La petite fusée Vega-C est clouée au sol, le temps qu'une commission d'enquête "indépendante" établisse "la cause de la défaillance et propose des actions correctives solides et durables pour garantir un retour en vol sûr et fiable" du lanceur, a annoncé, la mine sombre, le président d'Arianespace, Stéphane Israël, au cours d'une brève conférence de presse à Kourou.
Au-delà des deux derniers tirs qu'il reste à effectuer d'Ariane 5 et de deux autres de Vega, l'Europe ne dispose désormais d'aucun moyen propre pour lancer ses satellites avant le premier vol d'Ariane 6 prévu au quatrième trimestre 2023, ou la reprise des vols de Vega-C.
Deux minutes et 24 secondes après son décollage mardi à 22H47 locales (01H47 GMT), la trajectoire de la petite fusée a dévié de celle programmée, puis les télémesures ont cessé d'arriver à la salle de contrôle du Centre spatial de Kourou, en Guyane. Lancée au-dessus de l'océan Atlantique, Vega-C venait de dépasser les 100 kilomètres d'altitude et se trouvait alors à un peu plus de 750 kilomètres au nord de Kourou.
L'ordre de destruction du lanceur a alors été donné par le CNES, l'agence spatiale française, en tant qu'autorité de lancement à Kourou. Les débris sont retombés en mer. "Aucun dommage aux personnes ou aux biens n'a été constaté", selon Arianespace, chargée de l'exploitation des lanceurs européens.
Selon Pierre-Yves Tissier, directeur technique d'Arianespace, "la défaillance semble limitée au Zefiro 40", le deuxième étage du lanceur construit par l'italien Avio. Les données du vol ont pu être récupérées à des fins d'analyses. "Nous assumons pleinement la responsabilité de cet échec de Vega-C", a affirmé le patron d'Avio, Giulio Ranzo.
Exercice complexe
Si la multiplication du nombre de lancements spatiaux ces dernières années, sous l'impulsion notamment de l'américain SpaceX, a tendance à banaliser l'exercice, l'échec européen en rappelle la complexité. "Tellement désolé d'apprendre ça. C'est un dur rappel de la difficulté des vols spatiaux orbitaux", a tweeté Elon Musk, le patron de SpaceX. "C'est bien plus compliqué que ce que la plupart des gens pensent", a abondé Peter Beck, patron du mini-lanceur Rocket Lab.
Vega-C, dont c'était le premier vol commercial après un tir de qualification réussi en juillet, devait placer en orbite deux satellites d'observation de la Terre d'Airbus, Pléiades Neo 5 et 6, permettant d'imager n'importe quel point du globe plusieurs fois par jour avec une résolution de 30 cm.
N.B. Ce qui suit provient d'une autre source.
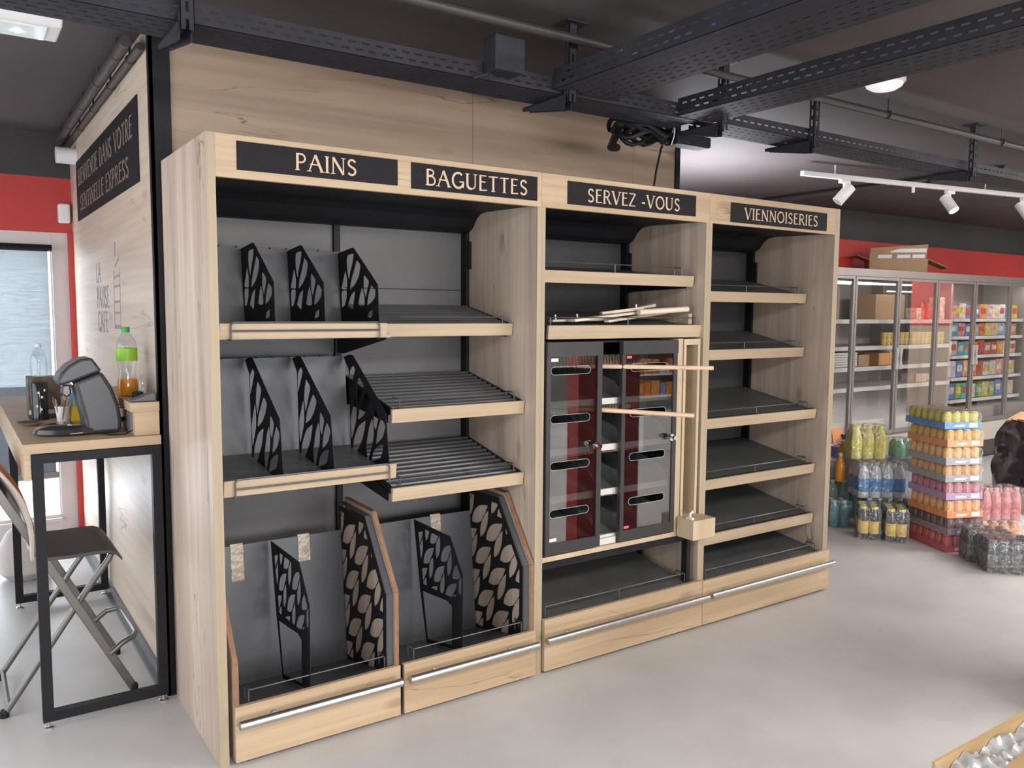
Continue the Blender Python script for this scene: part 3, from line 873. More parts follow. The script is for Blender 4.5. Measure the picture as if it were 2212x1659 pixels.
def bread_bin(x0, x1, label, tapes, right_wood=True, left_wood=True, leftcut=False):
    b = thing('bread_bin', label, 'bin', ((x0 + x1) / 2, 0.2, 0.0), 'pull-out bread bins under the loaf shelves')
    MB().box(x0, x1, -0.024, -0.006, 0.012, 0.214).build('front_panel', w_front, b, bevel=0.001, seg=1)
    if left_wood:
        lp = [(-0.006, 0.010), (-0.006, 0.36), (0.13, 0.56), (0.475, 0.57), (0.475, 0.010)]
        p = MB().prism(lp, 0, x0, x0 + 0.018).build('side_panel', w_side, b)
        e = MB()
        for a, c in zip(lp[0:4], lp[1:4]): e.bar((x0 + 0.009, a[0], a[1]), (x0 + 0.009, c[0], c[1]), 0.0185, 0.003, up=(0, -(c[1] - a[1]), c[0] - a[0]))
        e.build('edge_band', brown, p)
        MB().prism([(0.0, 0.2), (0.0, 0.355), (0.14, 0.54), (0.46, 0.55), (0.46, 0.10)], 0, x0 + 0.0185, x0 + 0.021).build('side_liner', sheet, b)
    if right_wood:
        pp = [(-0.006, 0.010), (-0.006, 0.505), (0.195, 0.785), (0.475, 0.790), (0.475, 0.010)]
        p = MB().prism(pp, 0, x1 - 0.018, x1).build('side_panel', w_side, b)
        e = MB()
        for a, c in zip(pp[0:4], pp[1:4]): e.bar((x1 - 0.009, a[0], a[1]), (x1 - 0.009, c[0], c[1]), 0.0185, 0.004, up=(0, -(c[1] - a[1]), c[0] - a[0]))
        e.build('edge_band', brown, p)
    xr = x1 - 0.022
    # grey liner flange that wraps the edge, then the leaf-cut black sheet
    fl = MB()
    path = [(0.002, 0.21), (0.002, 0.500), (0.200, 0.768), (0.470, 0.773)]
    for a, c in zip(path, path[1:]):
        fl.bar((xr - 0.012, a[0], a[1]), (xr - 0.012, c[0], c[1]), 0.026, 0.0025, up=(0, -(c[1] - a[1]), c[0] - a[0]))
    fl.build('liner_flange', sheet, b)
    xs = xr - 0.024
    outer = [(0.012, 0.20), (0.012, 0.492), (0.205, 0.758), (0.470, 0.760), (0.470, 0.12), (0.40, 0.10)]
    inn = [(0.035, 0.155), (0.035, 0.485), (0.215, 0.735), (0.455, 0.74), (0.455, 0.25), (0.40, 0.14)]
    plate_with_holes([(0.012, 0.12), (0.012, 0.492), (0.205, 0.758), (0.470, 0.760), (0.470, 0.10)],
                     leaf_pattern([(0.035, 0.14), (0.035, 0.485), (0.215, 0.735), (0.455, 0.74), (0.455, 0.20), (0.40, 0.12)], 1.25, 0.04, 0.03, 36, 18, 10), 0, xs, 0.002, 'leaf_panel', black, b)
    MB().prism([(0.0125, 0.122), (0.0125, 0.490), (0.206, 0.756), (0.469, 0.758), (0.469, 0.102)], 0, xs + 0.002, xs + 0.008).build('backing_board', w_side, b)
    # inner sheets
    MB().hexa([(x0 + 0.022, 0.39, 0.08), (xs - 0.002, 0.39, 0.08), (xs - 0.002, 0.394, 0.08), (x0 + 0.022, 0.394, 0.08),
               (x0 + 0.022, 0.45, 0.657), (xs - 0.002, 0.45, 0.657), (xs - 0.002, 0.454, 0.657), (x0 + 0.022, 0.454, 0.657)]).build('back_sheet', sheet, b)
    MB().hexa([(x0 + 0.022, -0.004, 0.190), (xs - 0.002, -0.004, 0.190), (xs - 0.002, 0.392, 0.10), (x0 + 0.022, 0.392, 0.10),
               (x0 + 0.022, -0.004, 0.193), (xs - 0.002, -0.004, 0.193), (xs - 0.002, 0.392, 0.103), (x0 + 0.022, 0.392, 0.103)]).build('bottom_sheet', sheet, b)
    xm = x0 + (x1 - x0) * 0.44
    up_in = [(0.40, 0.64), (0.115, 0.632), (0.0, 0.49), (-0.0, 0.40), (0.11, 0.395), (0.35, 0.37)]
    up_in = [(0.395, 0.64), (0.115, 0.632), (0.008, 0.50), (0.008, 0.425), (0.11, 0.395), (0.34, 0.385)]
    holes = leaf_pattern(up_in, 0.95, 0.09, 0.06, 30, 16, 18)
    holes.append([(0.345, 0.352), (0.125, 0.372), (0.085, 0.36), (0.085, 0.19), (0.30, 0.145)])
    plate_with_holes([(0.430, 0.660), (0.100, 0.657), (-0.003, 0.52), (-0.003, 0.196), (0.31, 0.125), (0.372, 0.36)], holes, 0, xm, 0.002, 'divider', black, b)
    wire_rail(x0 + 0.055, xs - 0.01, 0.004, 0.214, 0.04, ret=0.05, posts=0, parent=b)
    br = MB()
    xa, xb = x0 + 0.002, x1 - 0.018
    br.tube([(xa, -0.070, 0.168), (xb, -0.070, 0.168)], 0.0165, 20)
    bar_o = br.build('handrail', steel, b, smooth=True)
    for x in (x0 + 0.135, x1 - 0.135):
        MB().tube([(x, -0.024, 0.158), (x, -0.060, 0.158)], 0.008, 10).tube([(x, -0.0245, 0.158), (x, -0.029, 0.158)], 0.016, 12).build('rail_mount', steel, bar_o)
    for (ta, tb, z0, z1) in tapes:
        tp = MB()
        def yy(z): return 0.39 + 0.06 * (z - 0.08) / 0.577 - 0.003
        n = 4
        for k in range(n):
            za, zb_ = z0 + (z1 - z0) * k / n, z0 + (z1 - z0) * (k + 1) / n
            wv = 0.002 * (k % 2)
            tp.quad((ta + wv, yy(za), za), (tb + wv, yy(za) - 0.001, za), (tb, yy(zb_) - 0.002, zb_), (ta, yy(zb_), zb_))
        tp.quad((ta, yy(z1), z1), (tb, yy(z1) - 0.002, z1), (tb, yy(z1) + 0.008, z1 + 0.001), (ta, yy(z1) + 0.008, z1 + 0.001))
        tp.build('packing_tape', plain('packing_tape', (0.36, 0.30, 0.22, 1), 0.15, noise=0.25, nscale=40, bump=0.4), b)
    return b


bread_bin(0.050, 0.690, 'left pull-out bread bin under PAINS, two strips of tape on its grey back sheet', [(0.172, 0.222, 0.515, 0.664), (0.449, 0.500, 0.552, 0.664)])
bread_bin(0.706, 1.342, 'right pull-out bread bin under BAGUETTES, one strip of tape on its back sheet', [(1.078, 1.130, 0.585, 0.664)], left_wood=False)

# ---- module 2: self service
m2 = thing('self_service_cabinet', 'middle oak unit headed SERVEZ-VOUS, with two narrow shelves over a glazed pastry case', 'display cabinet', (1.9, 0.3, 0))
panel(m2, 1.3715, 1.392)
panel(m2, 2.370, 2.392)
header(m2, 1.3715, 2.392, [(1.507, 2.290, 2.063, 2.161, 'SERVEZ -VOUS', 1.615, 2.181, 2.080, 2.138)])
MB().box(1.392, 2.370, 0.600, 0.615, 0.0, 2.10).build('back_panel', plain('back_panel_dark', (0.04, 0.04, 0.042, 1), 0.6, noise=0.1), m2)
canopy(MB(), 1.3925, 2.3695).build('canopy', black, m2)
for x in (1.394, 2.349):
    MB().box(x, x + 0.019, 0.55, 0.598, 0.2, 1.97).build('slotted_upright', black, m2)
MB().box(2.356, 2.369, 0.53, 0.555, 1.79, 1.92).build('bracket_plate', black, m2)
sh = deck_shelf(m2, 1.402, 2.360, 0.060, 1.782, 1.728, 1.83, rail=False)
wire_rail(1.43, 2.305, 0.095, 1.782, 0.040, ret=0.05, posts=1, parent=sh)
sh = deck_shelf(m2, 1.430, 2.369, 0.014, 1.541, 1.480, 1.60, rail=False)
wire_rail(1.450, 2.352, 0.036, 1.541, 0.034, ret=0.05, posts=1, parent=sh)
MB().box(1.394, 1.428, 0.10, 0.12, 1.48, 1.57).build('filler_block', w_box, sh)
MB().box(2.325, 2.349, 0.06, 0.50, 1.545, 1.595).build('end_board', w_box, sh)
MB().box(1.394, 2.391, -0.020, 0.0, 0.012, 0.247).build('base_front', w_front, m2, bevel=0.001, seg=1)
# sloping base deck
bd = MB().hexa([(1.40, 0.004, 0.225), (2.31, 0.004, 0.225), (2.31, 0.575, 0.32), (1.40, 0.575, 0.32), (1.40, 0.004, 0.24), (2.31, 0.004, 0.24), (2.31, 0.575, 0.34), (1.40, 0.575, 0.34)]).build('base_deck', deck, m2)
wire_rail(1.425, 2.30, 0.02, 0.245, 0.045, ret=0.06, posts=1, parent=bd)
MB().box(2.305, 2.330, 0.012, 0.05, 0.247, 0.49).box(2.312, 2.325, 0.35, 0.39, 0.25, 0.49).build('support_post', black, m2)
MB().box(1.394, 2.369, 0.03, 0.05, 0.455, 0.497).build('cross_rail', black, m2)
rb = MB().tube([(1.372, -0.068, 0.174), (2.382, -0.068, 0.174)], 0.0165, 20).build('handrail', steel, m2, smooth=True)
for x in (1.52, 2.24):
    MB().tube([(x, -0.020, 0.164), (x, -0.058, 0.164)], 0.008, 10).tube([(x, -0.0205, 0.164), (x, -0.025, 0.164)], 0.016, 12).build('rail_mount', steel, rb)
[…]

C'est aussi une déconvenue pour le géant européen, qui a développé sur fonds propres ce programme, dont les services sont vendus tant aux entreprises qu'aux militaires.
Les satellites apportant des revenus commerciaux sont généralement assurés. Selon un connaisseur du secteur, Pléiades Neo 5 et 6 étaient couverts à hauteur de 220 millions d'euros par un consortium d'assureurs, permettant, si Airbus le décide, de les fabriquer à nouveau. Sollicité par l'AFP, Airbus n'a pas fait de commentaires.
Neuf lancements, trois échecs
La perte de ces satellites est aussi une mauvaise nouvelle pour les armées, notamment française, cliente des images haute résolution fournies par cette constellation d'Airbus pour surveiller notamment la situation en Ukraine, alors que le satellite militaire français d'observation CSO-3 n'a toujours pas pu être lancé faute de disponibilité des Soyouz et Ariane.
Initialement prévu le 24 novembre, ce vol avait été repoussé d'un mois en raison d'un élément défectueux "lié à la coiffe", a précisé à l'AFP M. Israël. Sans rapport a priori donc avec l'échec de cette nuit.
Présentée comme la petite soeur d'Ariane 6, la fusée Vega utilise certains éléments communs (l'étage principal P120C). Vega-C est une version améliorée du lanceur léger Vega, dont c'est le troisième échec sur les neuf derniers tirs, quand Ariane 5 en a connu deux en 115 tirs depuis 1996. Et Falcon 9 de Space X aucun en 59 tirs depuis le début de l'année.
Le coup est rude pour l'industriel italien, dont trois des derniers lancements de Vega et Vega-C se sont soldés par des échecs. Pour l'Agence spatiale européenne (ESA), responsable des programmes de lanceurs européens, aussi.
Faute de disponibilité d'Ariane 6 avant un an, et privé d'accès au lanceur russe Soyouz, dont Arianespace commercialisait les missions pour le compte de clients internationaux jusqu'à l'invasion de l'Ukraine en février, l'ESA a été contrainte de se tourner vers SpaceX pour lancer deux missions scientifiques.